Pois bem, o melhor jeito que encontrei de lhe responder, foi assim, quase num ápice:
- "Educar é influenciar; em sentido geral, influenciar intencionalmente. Habitualmente é um indivíduo mais velho, mais sabedor, com mais experiência - quase sempre, um progenitor ou um professor - que procura influenciar o comportamento de um outro indivíduo, mais novo, (ainda) menos sabedor, com menos experiência: a criança-filho ou a criança-aluno. A influência social contida no(s) atos(s) de educar visam, tradicionalmente, a INTEGRAÇÃO nas formas de convivência social e nos rituais de relacionamento das famílias e dos outros grupos sociais de pertença; e de TRANSMISSÃO de saberes acumulados (na família e nos diferentes níveis de culturas de pertença). Cada vez mais, as mais modernas formas de educação, sejam formais, sejam informais, visam também o DESENVOLVIMENTO pessoal específico de cada indivíduo, visto na ótica de um ser que nasce com potencialidades únicas, específicas, idiossincráticas, que reclamam oportunidade de expansão e desenvolvimento."
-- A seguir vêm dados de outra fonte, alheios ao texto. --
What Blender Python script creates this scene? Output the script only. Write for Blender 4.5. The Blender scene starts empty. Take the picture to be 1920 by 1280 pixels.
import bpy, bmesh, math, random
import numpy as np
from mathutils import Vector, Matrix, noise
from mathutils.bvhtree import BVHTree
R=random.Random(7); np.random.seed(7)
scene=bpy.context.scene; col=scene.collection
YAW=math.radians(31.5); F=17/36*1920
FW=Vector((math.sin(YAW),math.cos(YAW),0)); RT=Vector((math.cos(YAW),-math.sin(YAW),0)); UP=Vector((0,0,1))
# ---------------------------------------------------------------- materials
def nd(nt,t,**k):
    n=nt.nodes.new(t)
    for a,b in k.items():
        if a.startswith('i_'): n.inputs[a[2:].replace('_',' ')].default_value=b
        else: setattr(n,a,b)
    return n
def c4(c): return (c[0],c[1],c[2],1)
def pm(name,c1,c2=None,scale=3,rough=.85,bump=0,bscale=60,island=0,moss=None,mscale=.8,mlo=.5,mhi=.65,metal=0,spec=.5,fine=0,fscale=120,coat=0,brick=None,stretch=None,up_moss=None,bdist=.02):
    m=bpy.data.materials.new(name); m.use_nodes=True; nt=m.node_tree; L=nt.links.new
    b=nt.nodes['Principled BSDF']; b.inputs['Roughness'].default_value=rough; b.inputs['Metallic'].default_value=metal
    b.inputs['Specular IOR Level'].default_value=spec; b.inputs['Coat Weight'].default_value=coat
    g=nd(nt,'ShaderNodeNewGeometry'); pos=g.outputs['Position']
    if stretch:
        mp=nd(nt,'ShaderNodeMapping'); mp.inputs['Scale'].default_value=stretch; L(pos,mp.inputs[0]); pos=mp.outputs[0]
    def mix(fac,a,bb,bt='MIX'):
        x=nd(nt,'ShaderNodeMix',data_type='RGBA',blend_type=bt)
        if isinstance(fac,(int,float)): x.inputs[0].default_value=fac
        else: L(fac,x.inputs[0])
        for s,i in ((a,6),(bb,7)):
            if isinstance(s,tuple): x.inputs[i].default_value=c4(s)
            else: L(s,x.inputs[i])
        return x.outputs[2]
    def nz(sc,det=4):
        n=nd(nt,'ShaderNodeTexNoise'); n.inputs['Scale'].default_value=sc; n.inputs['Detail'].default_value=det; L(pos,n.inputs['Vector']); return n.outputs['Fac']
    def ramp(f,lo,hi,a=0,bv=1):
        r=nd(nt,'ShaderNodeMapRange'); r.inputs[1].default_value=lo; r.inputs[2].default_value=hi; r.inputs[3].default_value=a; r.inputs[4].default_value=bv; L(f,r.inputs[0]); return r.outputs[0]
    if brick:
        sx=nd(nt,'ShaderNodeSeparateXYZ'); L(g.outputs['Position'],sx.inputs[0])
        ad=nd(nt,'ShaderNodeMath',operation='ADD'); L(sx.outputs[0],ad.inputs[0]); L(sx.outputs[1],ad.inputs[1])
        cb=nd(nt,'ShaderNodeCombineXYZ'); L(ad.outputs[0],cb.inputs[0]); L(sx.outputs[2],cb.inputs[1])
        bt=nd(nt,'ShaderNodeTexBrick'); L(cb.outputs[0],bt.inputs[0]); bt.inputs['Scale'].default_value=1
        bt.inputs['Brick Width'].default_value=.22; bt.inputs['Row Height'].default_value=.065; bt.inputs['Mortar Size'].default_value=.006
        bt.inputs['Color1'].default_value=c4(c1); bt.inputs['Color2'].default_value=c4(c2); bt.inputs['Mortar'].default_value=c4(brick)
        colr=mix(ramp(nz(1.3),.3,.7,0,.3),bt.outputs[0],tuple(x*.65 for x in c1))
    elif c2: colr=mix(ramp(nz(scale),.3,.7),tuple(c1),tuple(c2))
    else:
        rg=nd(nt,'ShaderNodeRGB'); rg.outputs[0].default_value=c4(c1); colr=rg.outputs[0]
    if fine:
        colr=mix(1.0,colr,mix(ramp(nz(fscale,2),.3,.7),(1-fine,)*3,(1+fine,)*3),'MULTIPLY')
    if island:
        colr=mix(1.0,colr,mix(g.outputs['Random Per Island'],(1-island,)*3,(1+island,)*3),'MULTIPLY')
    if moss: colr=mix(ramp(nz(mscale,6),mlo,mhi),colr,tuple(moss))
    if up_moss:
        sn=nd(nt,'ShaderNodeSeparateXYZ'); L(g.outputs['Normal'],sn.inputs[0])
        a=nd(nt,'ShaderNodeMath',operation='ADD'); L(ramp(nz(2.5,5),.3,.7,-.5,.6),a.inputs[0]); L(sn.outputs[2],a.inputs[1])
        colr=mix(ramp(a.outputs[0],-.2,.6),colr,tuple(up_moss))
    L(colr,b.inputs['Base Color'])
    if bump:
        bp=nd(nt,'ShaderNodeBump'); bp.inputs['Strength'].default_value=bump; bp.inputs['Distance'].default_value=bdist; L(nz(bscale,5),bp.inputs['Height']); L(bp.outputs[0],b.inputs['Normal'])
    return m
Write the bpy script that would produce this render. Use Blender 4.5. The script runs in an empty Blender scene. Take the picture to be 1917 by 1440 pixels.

Olho agora para o que lhe disse, e confesso que acho que não me saí mal... Certamente irei partir ainda alguma pedra à volta desta asserção; mas, para uma resposta curta e urgente, repito, acho que não me saí nada mal.
Beijinho grande, querida S.! Obrigado por me teres dado a oportunidade de tornar consciente e dar forma a este pensamento, que é ao mesmo tempo de síntese e prospetivo.